VUCA, though, remains a helpful prism with which to look at the world, which includes all the elements in spades:
- Volatility - Just look at today's worldwide stock market reaction to bad news from the US
- Uncertainty - Will Israel hit Iran? If it does, how will Iran harm our people in Iraq?
- Complexity - Darfuris are African Muslims, but so are the "Arabs" attacking them
- Ambiguity - Is it better to have Russia or Georgia as an ally in a showdown with China?
Pick just any issue - Israel/Palestine, Venezuelan or Nigerian oil, claims to the Arctic Ocean seabed - and there will be VUCA galore. John McCain, self-professed national security candidate, former military man, son and grandson of admirals, used to know that. If he still does, then why did he choose a person who believes in good/bad, black/white, right/wrong? With us/against us? Has he learned nothing from the folly of the last eight years?

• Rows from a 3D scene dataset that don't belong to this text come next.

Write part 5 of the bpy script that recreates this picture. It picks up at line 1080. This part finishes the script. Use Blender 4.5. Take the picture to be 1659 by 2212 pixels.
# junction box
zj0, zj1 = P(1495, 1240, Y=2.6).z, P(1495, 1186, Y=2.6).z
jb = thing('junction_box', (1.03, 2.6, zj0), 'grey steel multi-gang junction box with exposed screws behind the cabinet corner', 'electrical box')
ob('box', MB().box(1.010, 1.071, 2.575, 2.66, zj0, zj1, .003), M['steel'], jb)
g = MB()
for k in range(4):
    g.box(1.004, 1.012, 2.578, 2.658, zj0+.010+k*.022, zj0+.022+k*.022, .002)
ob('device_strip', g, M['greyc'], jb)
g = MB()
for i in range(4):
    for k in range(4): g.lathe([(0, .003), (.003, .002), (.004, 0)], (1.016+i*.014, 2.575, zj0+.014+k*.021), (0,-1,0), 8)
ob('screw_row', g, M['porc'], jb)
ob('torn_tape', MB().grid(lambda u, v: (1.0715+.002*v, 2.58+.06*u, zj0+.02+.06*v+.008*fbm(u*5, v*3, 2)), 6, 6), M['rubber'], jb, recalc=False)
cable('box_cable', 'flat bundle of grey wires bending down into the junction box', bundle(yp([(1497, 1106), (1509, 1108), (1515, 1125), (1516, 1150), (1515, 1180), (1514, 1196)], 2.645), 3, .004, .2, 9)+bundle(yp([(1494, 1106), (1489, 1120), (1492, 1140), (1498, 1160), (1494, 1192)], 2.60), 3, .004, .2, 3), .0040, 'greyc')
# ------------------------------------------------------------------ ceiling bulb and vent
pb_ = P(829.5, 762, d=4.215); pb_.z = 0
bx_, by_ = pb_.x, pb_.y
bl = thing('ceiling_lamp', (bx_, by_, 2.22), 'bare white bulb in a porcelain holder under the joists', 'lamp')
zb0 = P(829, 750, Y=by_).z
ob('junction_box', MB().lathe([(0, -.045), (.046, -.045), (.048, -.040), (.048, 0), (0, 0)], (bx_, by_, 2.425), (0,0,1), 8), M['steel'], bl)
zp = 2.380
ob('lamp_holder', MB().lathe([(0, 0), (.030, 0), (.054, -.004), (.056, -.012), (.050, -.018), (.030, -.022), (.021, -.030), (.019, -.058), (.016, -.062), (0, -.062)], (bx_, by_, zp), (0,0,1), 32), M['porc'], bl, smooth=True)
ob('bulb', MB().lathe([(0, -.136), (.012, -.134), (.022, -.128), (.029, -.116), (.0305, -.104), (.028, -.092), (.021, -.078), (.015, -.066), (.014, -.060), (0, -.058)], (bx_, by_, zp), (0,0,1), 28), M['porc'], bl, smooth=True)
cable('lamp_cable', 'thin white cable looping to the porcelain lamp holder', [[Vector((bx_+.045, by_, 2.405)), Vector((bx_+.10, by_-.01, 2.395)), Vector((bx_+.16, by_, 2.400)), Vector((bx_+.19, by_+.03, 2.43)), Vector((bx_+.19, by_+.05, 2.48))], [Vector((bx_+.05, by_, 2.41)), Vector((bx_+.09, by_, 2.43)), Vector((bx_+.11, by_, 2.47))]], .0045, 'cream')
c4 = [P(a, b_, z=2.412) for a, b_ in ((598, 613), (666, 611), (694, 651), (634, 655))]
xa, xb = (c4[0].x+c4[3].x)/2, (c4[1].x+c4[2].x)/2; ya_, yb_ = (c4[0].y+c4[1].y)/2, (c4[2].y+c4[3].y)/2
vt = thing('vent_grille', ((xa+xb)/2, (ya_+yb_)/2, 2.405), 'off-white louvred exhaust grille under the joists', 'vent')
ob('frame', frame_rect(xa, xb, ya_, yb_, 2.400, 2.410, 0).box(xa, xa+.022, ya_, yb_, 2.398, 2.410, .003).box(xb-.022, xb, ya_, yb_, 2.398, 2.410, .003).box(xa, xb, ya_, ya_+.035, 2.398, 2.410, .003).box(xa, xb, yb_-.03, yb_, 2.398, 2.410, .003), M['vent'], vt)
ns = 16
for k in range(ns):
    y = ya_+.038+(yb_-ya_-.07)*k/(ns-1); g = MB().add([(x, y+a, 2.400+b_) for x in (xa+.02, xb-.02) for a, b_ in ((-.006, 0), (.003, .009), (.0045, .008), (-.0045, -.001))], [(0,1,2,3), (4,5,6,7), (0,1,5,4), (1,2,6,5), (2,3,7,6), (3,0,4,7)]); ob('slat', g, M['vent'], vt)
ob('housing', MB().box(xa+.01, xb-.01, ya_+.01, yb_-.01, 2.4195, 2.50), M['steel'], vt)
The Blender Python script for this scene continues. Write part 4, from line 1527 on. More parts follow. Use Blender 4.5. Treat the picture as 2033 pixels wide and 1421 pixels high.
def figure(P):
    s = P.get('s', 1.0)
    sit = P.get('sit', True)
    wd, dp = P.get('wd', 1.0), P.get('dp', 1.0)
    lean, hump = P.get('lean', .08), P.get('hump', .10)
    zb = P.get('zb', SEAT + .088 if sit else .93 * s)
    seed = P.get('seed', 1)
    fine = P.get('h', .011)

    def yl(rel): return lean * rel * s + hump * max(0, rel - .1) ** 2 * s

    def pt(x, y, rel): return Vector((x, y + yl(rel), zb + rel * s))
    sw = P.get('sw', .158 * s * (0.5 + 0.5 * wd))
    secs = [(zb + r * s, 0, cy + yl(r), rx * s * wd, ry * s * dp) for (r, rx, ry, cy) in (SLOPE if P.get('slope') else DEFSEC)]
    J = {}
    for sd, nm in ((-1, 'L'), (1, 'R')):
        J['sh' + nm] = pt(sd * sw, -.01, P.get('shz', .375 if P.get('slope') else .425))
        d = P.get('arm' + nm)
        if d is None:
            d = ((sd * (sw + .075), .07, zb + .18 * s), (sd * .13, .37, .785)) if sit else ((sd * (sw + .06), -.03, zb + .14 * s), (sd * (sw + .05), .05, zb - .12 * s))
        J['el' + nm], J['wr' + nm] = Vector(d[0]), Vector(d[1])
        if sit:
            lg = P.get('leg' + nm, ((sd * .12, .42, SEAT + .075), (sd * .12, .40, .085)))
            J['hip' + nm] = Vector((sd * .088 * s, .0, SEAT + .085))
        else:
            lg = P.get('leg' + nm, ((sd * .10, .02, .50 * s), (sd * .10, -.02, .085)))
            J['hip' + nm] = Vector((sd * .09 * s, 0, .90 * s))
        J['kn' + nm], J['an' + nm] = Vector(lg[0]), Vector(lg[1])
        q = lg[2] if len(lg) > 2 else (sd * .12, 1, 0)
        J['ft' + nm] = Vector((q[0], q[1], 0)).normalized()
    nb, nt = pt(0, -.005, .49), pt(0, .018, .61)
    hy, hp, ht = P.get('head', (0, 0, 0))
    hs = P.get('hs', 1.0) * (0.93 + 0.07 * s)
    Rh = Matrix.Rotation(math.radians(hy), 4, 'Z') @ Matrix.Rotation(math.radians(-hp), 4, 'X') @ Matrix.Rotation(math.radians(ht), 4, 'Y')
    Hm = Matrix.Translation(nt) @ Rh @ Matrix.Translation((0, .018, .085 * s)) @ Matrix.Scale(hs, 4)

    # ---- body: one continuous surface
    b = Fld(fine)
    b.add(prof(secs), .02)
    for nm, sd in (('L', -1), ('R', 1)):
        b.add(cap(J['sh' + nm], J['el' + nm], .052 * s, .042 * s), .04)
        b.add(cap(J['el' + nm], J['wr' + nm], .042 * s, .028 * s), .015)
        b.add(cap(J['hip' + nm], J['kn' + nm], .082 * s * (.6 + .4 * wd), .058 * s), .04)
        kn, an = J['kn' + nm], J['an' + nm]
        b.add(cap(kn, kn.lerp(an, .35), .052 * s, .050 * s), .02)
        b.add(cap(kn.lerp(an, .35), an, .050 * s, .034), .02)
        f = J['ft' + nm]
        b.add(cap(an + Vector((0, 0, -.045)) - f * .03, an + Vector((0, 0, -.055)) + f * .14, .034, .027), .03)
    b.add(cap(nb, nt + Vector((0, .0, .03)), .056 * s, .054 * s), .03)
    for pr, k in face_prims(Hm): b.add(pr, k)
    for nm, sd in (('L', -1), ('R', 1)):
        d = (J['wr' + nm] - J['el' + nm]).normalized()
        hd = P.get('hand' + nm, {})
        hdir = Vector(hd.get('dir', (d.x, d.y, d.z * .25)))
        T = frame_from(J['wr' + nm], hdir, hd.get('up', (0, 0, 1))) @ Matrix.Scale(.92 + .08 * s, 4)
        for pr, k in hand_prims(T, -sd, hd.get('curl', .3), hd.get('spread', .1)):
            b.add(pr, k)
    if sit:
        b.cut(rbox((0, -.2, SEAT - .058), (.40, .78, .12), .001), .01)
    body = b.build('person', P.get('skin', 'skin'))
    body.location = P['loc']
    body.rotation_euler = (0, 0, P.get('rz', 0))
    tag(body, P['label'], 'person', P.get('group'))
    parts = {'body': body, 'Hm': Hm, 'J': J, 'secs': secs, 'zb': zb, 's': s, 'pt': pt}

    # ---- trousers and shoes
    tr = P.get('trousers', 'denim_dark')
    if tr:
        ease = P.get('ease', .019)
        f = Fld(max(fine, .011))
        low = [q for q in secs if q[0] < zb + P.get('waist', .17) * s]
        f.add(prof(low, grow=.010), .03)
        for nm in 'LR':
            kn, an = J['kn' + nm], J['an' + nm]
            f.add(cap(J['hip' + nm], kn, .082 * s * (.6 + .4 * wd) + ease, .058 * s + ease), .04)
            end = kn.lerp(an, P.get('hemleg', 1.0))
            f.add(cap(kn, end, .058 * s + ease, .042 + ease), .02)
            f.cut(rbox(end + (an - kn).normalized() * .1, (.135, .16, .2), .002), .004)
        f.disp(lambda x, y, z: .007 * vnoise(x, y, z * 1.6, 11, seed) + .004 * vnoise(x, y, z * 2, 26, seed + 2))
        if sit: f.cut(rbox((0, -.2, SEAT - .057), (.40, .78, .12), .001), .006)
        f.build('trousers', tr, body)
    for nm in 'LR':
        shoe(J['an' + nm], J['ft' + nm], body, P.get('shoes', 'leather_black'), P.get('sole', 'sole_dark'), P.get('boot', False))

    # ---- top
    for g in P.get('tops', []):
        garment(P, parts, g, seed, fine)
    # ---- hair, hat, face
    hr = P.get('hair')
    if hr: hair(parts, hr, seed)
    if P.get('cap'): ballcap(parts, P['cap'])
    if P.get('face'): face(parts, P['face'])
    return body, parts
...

Here is, from David Talbot's essential Salon.com article today, the scariest thing about Governor Palin:
It's truly frightening that someone like Sarah has risen to the national level. Like all religious fundamentalists -- Christian, Jewish, Muslim -- she is a dualist. They view life as an ongoing struggle to the finish between good and evil. Their mind-set is that you do not do business with evil -- you destroy it. Talking with the enemy is not part of their plan. That puts someone like Obama on the side of evil.
Forget all this chatter about whether or not she knows what the Bush doctrine is. That's trivial. The real disturbing thing about Sarah is her mind-set. It's her underlying belief system that will influence how she responds in an international crisis, if she's ever in that position, and has the full might of the U.S. military in her hands. She gave some indication of that thinking in her ABC interview, when she suggested how willing she would be to go to war with Russia.
The words are those of Reverend Howard Bess, a retired Baptist minister in Alaska who has clashed with Governor Sarah Palin over freedom of speech and other issues over the years. He lives next to her home town of Wasilla, where she served as mayor for several years.
Reverend Bess knows her personally, whereas Eve Ensler, who writes in the Huffington Post, probably does not. But their assessment of Palin's mind-set is similar. Says Ensler:
Sarah Palin does not much believe in thinking. From what I gather she has tried to ban books from the library, has a tendency to dispense with people who think independently. She cannot tolerate an environment of ambiguity and difference. This is a woman who could and might very well be the next president of the United States. She would govern one of the most diverse populations on the earth.
There it is - ambiguity and complexity - to be dealt with by a fundamentalist dualist? I'm not sure about Ensler's belief that Palin doesn't believe in thinking. But the question is: does she act (or shoot) before thinking, before weighing all those VUCA uncertainties? I don't want her test to be in the VP's office.
I forget who said that his job was to show the complexity behind simplification, but that is the challenge of the Obama-Biden team when faced with the McCain-Palin duo. The election may be won with sound bites, but the world's problems can't be solved with them. America's many crises - self-inflicted by an administration that is about to say bye-bye - cannot be resolved with "thanks but no thanks" repeated ad nauseam. But is the electorate ready for multisyllabic words?
Dueling with dualists. In some parts, the answers are ready before the questions are asked.